Gippsland South MLA Danny O’Brien said the Minister for Local Government’s Commission of Inquiry into South Gippsland Shire must be completed quickly for the benefit of all ratepayers of South Gippsland.

“We have already had a near 12-month process with the appointment of a Monitor and this Commission of Inquiry can’t be allowed to drag on for months,” he said.

“The recent decisions taken, then overturned and then taken again with respect to the Acting CEO position were alarming to me from a governance perspective and I raised my concerns with the Minister directly, in the strongest possible terms.

“The people of South Gippsland Shire deserve a resolution to this debacle as quickly as possible and the Minister should not hesitate to act decisively,” Mr O’Brien said.
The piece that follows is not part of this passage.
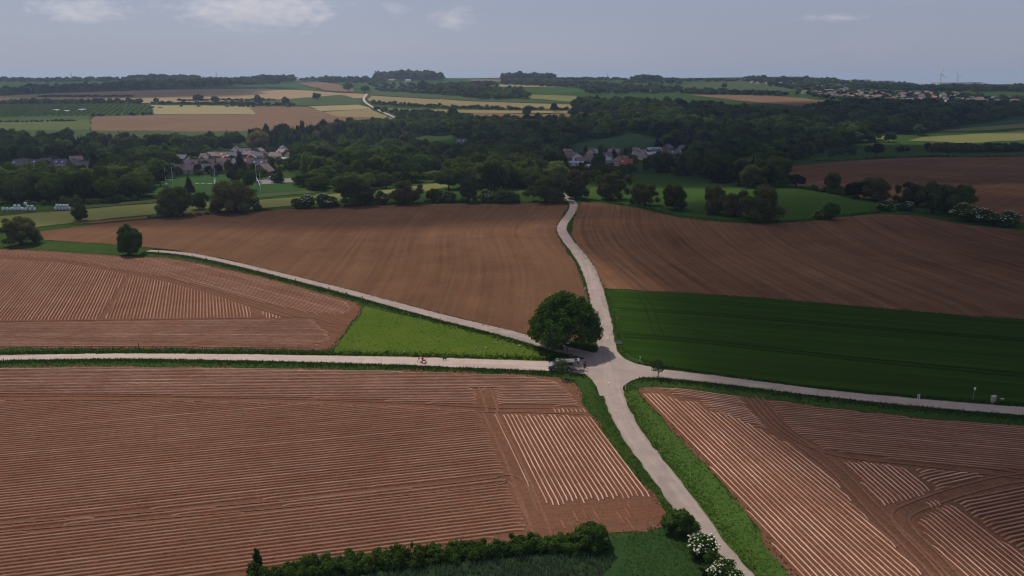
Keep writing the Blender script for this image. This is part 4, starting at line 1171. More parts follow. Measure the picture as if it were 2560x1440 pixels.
WOODS = [  # outline on the ground, spacing, kinds, width, height, thinning
    ([(-60, 462), (120, 468), (240, 470), (300, 466), (375, 476), (385, 492), (230, 506), (0, 510), (-60, 512)], 9.0, ["dark", "dark", "oak"], (11, 15), (10, 14), 0.0),
    ([(230, 440), (330, 436), (420, 446), (400, 470), (300, 466), (240, 468)], 11.0, ["dark", "oak"], (10, 14), (9, 13), 0.15),
    ([(-60, 395), (60, 392), (240, 398), (240, 412), (100, 412), (-60, 414)], 11, ["dark", "dark", "oak", "conifer"], (10, 14), (11, 15), 0.1),
    ([(250, 396), (420, 388), (560, 388), (560, 402), (470, 408), (400, 424), (330, 440), (245, 436)], 11, ["dark", "oak", "oak", "fresh"], (9, 13), (8, 12), 0.15),
    ([(-60, 362), (100, 360), (300, 366), (480, 366), (600, 362), (600, 376), (400, 386), (200, 390), (-60, 394)], 13, ["dark", "dark", "conifer", "oak"], (12, 17), (13, 18), 0.35),
    ([(620, 362), (720, 348), (900, 342), (1010, 340), (1030, 376), (900, 384), (760, 386), (690, 384)], 9.5, ["conifer", "conifer", "dark"], (8, 12), (15, 21), 0.0),
    ([(770, 338), (850, 328), (1000, 322), (1120, 326), (1120, 340), (1000, 340), (850, 342)], 12, ["oak", "oak", "fresh"], (13, 18), (13, 17), 0.0),
    ([(745, 388), (900, 386), (1060, 378), (1130, 384), (1140, 410), (1090, 446), (960, 462), (850, 464), (740, 456), (745, 420)], 11, ["dark", "dark", "oak"], (12, 17), (11, 16), 0.0),
    ([(735, 456), (850, 464), (960, 462), (1080, 450), (1100, 458), (960, 472), (835, 482), (740, 472)], 10, ["dark", "oak"], (9, 12), (6, 9), 0.1),
    ([(1130, 326), (1200, 316), (1420, 316), (1530, 300), (1620, 300), (1600, 330), (1440, 356), (1400, 388), (1160, 384), (1140, 360)], 12.5, ["oak", "dark", "dark"], (13, 19), (13, 18), 0.0),
    ([(1140, 404), (1260, 392), (1390, 400), (1400, 440), (1390, 470), (1300, 476), (1190, 478), (1130, 450)], 11, ["oak", "dark", "dark"], (12, 17), (12, 17), 0.0),
    ([(1410, 440), (1490, 436), (1560, 440), (1560, 450), (1420, 458)], 11, ["dark", "willow"], (9, 12), (7, 9), 0.4),
    ([(1432, 268), (1500, 266), (1620, 270), (1720, 276), (1860, 290), (2000, 302), (2010, 330), (1990, 360), (1760, 366), (1660, 352), (1600, 335), (1620, 300), (1530, 296), (1440, 282)], 12.5, ["dark", "dark", "oak"], (14, 20), (15, 20), 0.0),
    ([(1640, 360), (1760, 368), (1990, 362), (2060, 380), (1990, 404), (1950, 412), (1950, 462), (1880, 470), (1760, 452), (1700, 440), (1620, 430), (1690, 400)], 12.5, ["dark", "dark", "oak", "conifer"], (12, 17), (11, 17), 0.12),
    ([(2010, 302), (2120, 290), (2260, 284), (2420, 282), (2560, 280), (2560, 290), (2420, 302), (2300, 318), (2260, 338), (2200, 332), (2180, 352), (2060, 378), (1992, 362)], 13.5, ["dark", "dark", "oak"], (14, 20), (13, 18), 0.06),
    ([(2270, 330), (2350, 314), (2500, 296), (2520, 300), (2400, 316), (2330, 330), (2270, 348)], 11, ["dark"], (12, 16), (12, 15), 0.0),
    ([(2290, 380), (2380, 372), (2560, 372), (2700, 372), (2700, 378), (2560, 379), (2380, 384)], 9, ["dark"], (8, 11), (6, 9), 0.0),
    ([(2000, 392), (2120, 384), (2280, 380), (2280, 384), (2120, 392), (2010, 400)], 16, ["oak", "dark"], (7, 10), (6, 9), 0.45),
    ([(2560, 272), (2560, 292), (2900, 290), (2900, 262)], 14, ["dark"], (14, 20), (13, 18), 0.0),
    ([(-300, 400), (-300, 510), (-60, 512), (-60, 395)], 14, ["dark"], (12, 16), (12, 16), 0.0),
    ([(1150, 240), (1300, 240), (1330, 248), (1200, 250)], 14, ["oak"], (12, 16), (9, 13), 0.1),
    ([(1180, 225), (1310, 226), (1330, 246), (1220, 246)], 20, ["oak", "fresh"], (12, 17), (9, 13), 0.3),
    ([(1100, 236), (1180, 228), (1180, 238)], 18, ["oak"], (12, 16), (8, 12), 0.2),
    # hedge lines on the far slopes
    ([(-60, 259), (150, 257), (350, 257), (375, 260), (-60, 263)], 8, ["oak", "dark"], (7, 11), (5, 10), 0.15),
    ([(380, 258.5), (600, 260), (740, 263), (740, 265), (600, 263), (380, 261)], 8, ["dark"], (7, 10), (3, 6), 0.3),
    ([(100, 241), (330, 241), (330, 243), (100, 243.5)], 8, ["dark"], (7, 10), (3, 5), 0.0),
    ([(440, 251), (560, 250), (690, 250), (690, 252), (440, 253)], 8, ["dark"], (7, 10), (3, 5), 0.35),
    ([(920, 256), (1100, 265), (1300, 272), (1430, 274), (1430, 277), (1250, 275), (1050, 270), (930, 262)], 9, ["dark", "oak"], (6, 10), (3, 6), 0.3),
    ([(940, 274), (1060, 284), (1160, 290), (1180, 300), (1100, 304), (1000, 296)], 12, ["oak", "dark"], (7, 12), (5, 9), 0.35),
    ([(980, 300), (1080, 292), (1180, 300), (1180, 318), (1000, 318)], 12, ["oak", "dark", "fresh"], (9, 14), (9, 13), 0.1),
    ([(380, 272), (520, 262), (760, 266), (760, 268), (380, 268)], 9, ["dark"], (5, 8), (2, 4), 0.8),
    ([(230, 290), (378, 287.5), (378, 289), (230, 292)], 8, ["dark"], (4, 7), (4, 6), 0.3),
    ([(0, 305), (200, 302), (200, 303.5), (0, 307)], 6, ["dark"], (4, 7), (2, 4), 0.2),
    # far left valley and ridge
    ([(0, 236), (80, 231), (250, 226), (380, 218), (560, 212), (580, 217), (430, 222), (250, 229), (100, 235), (0, 241)], 15, ["dark", "dark", "oak"], (15, 22), (13, 21), 0.1),
    ([(300, 206), (560, 205), (700, 212), (560, 215), (330, 216)], 17, ["dark", "oak"], (14, 22), (10, 17), 0.25),
    ([(870, 208), (1060, 214), (1180, 222), (1140, 232), (1060, 226), (960, 226)], 17, ["oak"], (10, 16), (7, 12), 0.85),
    ([(1040, 224), (1190, 212), (1250, 214), (1180, 226), (1100, 240)], 15, ["oak", "dark"], (12, 17), (9, 14), 0.25),
    ([(940, 225), (1100, 232), (1230, 244), (1220, 247), (1060, 236), (940, 229)], 12, ["oak", "dark"], (8, 13), (5, 9), 0.25),
    ([(1250, 208), (1480, 212), (1560, 218), (1520, 224), (1400, 219), (1260, 212)], 16, ["oak", "dark"], (12, 18), (8, 14), 0.2),
    ([(1440, 216), (1700, 222), (1700, 234), (1470, 236)], 17, ["oak", "dark"], (12, 18), (8, 14), 0.35),
    ([(1700, 236), (1720, 226), (1900, 234), (2000, 240), (1900, 240), (1760, 237)], 14, ["dark", "oak"], (10, 15), (7, 11), 0.25),
    ([(1560, 206), (1700, 208), (1700, 211), (1560, 210)], 20, ["dark"], (12, 18), (8, 12), 0.4),
    # skyline
    ([(-100, 200), (300, 200), (600, 200.5), (860, 200), (860, 203), (600, 204), (300, 204), (-100, 204)], 21, ["dark", "oak"], (14, 24), (8, 15), 0.25),
    ([(320, 199.5), (495, 199.5), (495, 203), (320, 203)], 20, ["dark"], (20, 28), (16, 22), 0.0),
    ([(640, 200), (730, 200), (730, 208), (650, 208)], 22, ["dark"], (18, 26), (15, 22), 0.3),
    ([(800, 201), (960, 200), (960, 206), (800, 207)], 20, ["dark", "conifer", "oak"], (14, 22), (12, 19), 0.15),
    ([(940, 198), (1100, 198), (1110, 202), (940, 203)], 19, ["oak"], (20, 28), (20, 27), 0.0),
    ([(1257, 198), (1385, 198), (1385, 201), (1257, 201)], 19, ["oak"], (20, 28), (17, 24), 0.0),
    ([(1390, 199), (1900, 200), (1900, 204), (1390, 204)], 22, ["dark", "oak"], (14, 22), (6, 12), 0.35),
    ([(1590, 201), (1652, 201), (1652, 206), (1590, 206)], 20, ["dark"], (18, 24), (15, 20), 0.0),
    ([(1860, 199), (2010, 199), (2120, 210), (2280, 216), (2280, 219), (2100, 215), (1880, 209)], 19, ["dark", "oak"], (14, 22), (8, 15), 0.15),
    ([(2100, 214), (2300, 221), (2560, 222), (2800, 222), (2800, 232), (2560, 231), (2350, 230), (2200, 226)], 20, ["dark"], (16, 24), (9, 15), 0.12),
    ([(1990, 226), (2200, 232), (2400, 238), (2560, 250), (2560, 275), (2400, 272), (2250, 268), (2140, 262), (2040, 244)], 20, ["dark", "oak"], (11, 16), (6, 10), 0.22),
    ([(2060, 268), (2250, 266), (2560, 275), (2560, 282), (2260, 284), (2110, 290), (2020, 300), (2000, 290)], 15, ["dark", "oak", "oak"], (13, 19), (11, 16), 0.12),
    ([(1890, 200), (2000, 199), (2100, 208), (2190, 220), (2120, 232), (2000, 226), (1920, 216)], 21, ["oak", "dark"], (11, 16), (7, 12), 0.3),
]
# open ground kept free of trees: house plots and gardens
CLEAR = [P(*q) for q in ([(25, 408), (215, 406), (220, 440), (110, 446), (25, 440)], [(440, 402), (740, 372), (745, 398), (742, 452), (640, 470), (440, 440)],
                         [(1395, 384), (1480, 378), (1720, 376), (1720, 420), (1600, 436), (1400, 432)], [(1060, 366), (1110, 362), (1180, 362), (1190, 384), (1060, 388)],
                         [(1080, 400), (1115, 398), (1118, 420), (1085, 422)], [(950, 300), (1040, 300), (1040, 314), (960, 314)])]
ALL = []
for wi, (poly, sp, kinds, wr, hr, thin) in enumerate(WOODS):
    q = scatter(poly, sp, 500 + wi, thin=thin)
    g = np.random.default_rng(900 + wi)
    for c in CLEAR:
        if wi not in (22,): q = q[~inside(q, c)]
    for p in q:
        kd = kinds[g.integers(len(kinds))]; u_ = g.random()
        if kd != "conifer" and wi < 22: kd = "fresh" if u_ < .07 else "willow" if u_ < .15 else "tall" if u_ < .25 else kd
        ALL.append((p[0], p[1], kd, g.uniform(*wr) * g.uniform(.85, 1.1), g.uniform(*hr) * g.uniform(.85, 1.12), wi))
# small trees in the gardens between the houses
for c, n in ((CLEAR[0], 26), (CLEAR[1], 130), (CLEAR[2], 60), (CLEAR[3], 6)):
    g = np.random.default_rng(n); lo, hi = c.min(0), c.max(0); k = 0
    while k < n:
        p = g.uniform(lo, hi)
        if inside(p[None], c)[0]:
            ALL.append((p[0], p[1], ["dark", "oak", "bush", "fresh"][g.integers(4)], g.uniform(3.5, 7.5), g.uniform(3, 7.5), 100)); k += 1
ALL.sort(key=lambda a: a[1])
GARDEN = [a for a in ALL if a[5] == 100]
REST = [a for a in ALL if a[5] != 100]
SKIP_ROWS = {18, 19}
THINGS = [a for a in REST if a[5] not in SKIP_ROWS][:230]
_ts = set(id(a) for a in THINGS)
STUFF = [a for a in REST if id(a) not in _ts]
WHERE = {0: "in the near wood behind the white bales", 1: "left of the rugby pitch", 2: "above the far left houses", 3: "left of the long village row", 4: "below the far left pasture", 5: "in the dark conifer wood right of the village",
         7: "in the central wood right of the lattice mast", 8: "along the lower edge of the central wood", 10: "in the wood behind the field edge willows", 11: "below the hamlet", 13: "in the wood right of the hamlet", 16: "in the low wood at the far right", 17: "on the meadow above the hill field"}
LAB = {"dark": "dark green broadleaf tree crowded into the shaded valley woods", "oak": "mid green broadleaf tree crowded into the shaded valley woods",
       "conifer": "dark pointed conifer crowded into the shaded valley woods", "fresh": "lighter green tree crowded into the shaded valley woods", "willow": "olive green tree crowded below the hamlet", "tall": "tall narrow green tree crowded into the shaded valley woods"}
NAMES = {"dark": "broadleaf_tree", "oak": "broadleaf_tree", "conifer": "conifer_tree", "fresh": "broadleaf_tree", "willow": "willow_tree", "tall": "broadleaf_tree", "bush": "garden_shrub"}
for x, y, kind, w, h, wi in THINGS:
    tree(NAMES[kind], kind, Vector((x, y, float(terrain(x, y)))), w * (0.75 if kind == "conifer" else 1), h, (LAB[kind].split(" crowded")[0] + " " + WHERE.get(wi, "in the shaded valley woods")), "tree", "trees of one valley wood, %s %d" % (kind, wi))
GLAB = {"dark": "small dark garden tree between the village houses", "oak": "small green garden tree between the village houses", "bush": "low garden shrub between the village houses", "fresh": "small light green garden tree between the village houses"}
HOUSE_KEEP = []      # filled by the village; garden trees are planted after the houses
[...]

“If the evidence suggests that the Council should be dismissed, then he will not be opposed by me.

“It is also critical that the outstanding Local Government Inspectorate investigation into the alleged leaking of confidential materials from the Shire, with respect to Bald Hills Wind Farm, must also be wrapped up into any final decision the Minister takes,” he said.

“I hope this entire saga is resolved quickly.”


In his weekly Mayor’s Message published in this edition of The Mirror, South Gippsland Shire Mayor Cr Don Hill said in part that he and his fellow councillors, “continue to perform our role and look forward to having our reputations cleared by the Commission of Inquiry in due course.

“This has been a difficult process for all of the current councillors to endure in the light of the fact that we do not believe we have failed to govern property.”

Cr Hill also said the council, “welcomes the day that the Monitor’s report and our submissions are made public.

“People will then be able to determine for themselves what has and what has not occurred, and perhaps others will question how all this came about,” he said.

Cr Hill said that while it was surprised at the Minister’s timing the council welcomed Mr Somyurek’s announcement of the Commission of Inquiry and its “investigative powers.”

He went on to say that, “Council also believes that the Commission of Inquiry will fail to find any evidence of poor governance or improper processes as have previous investigations.”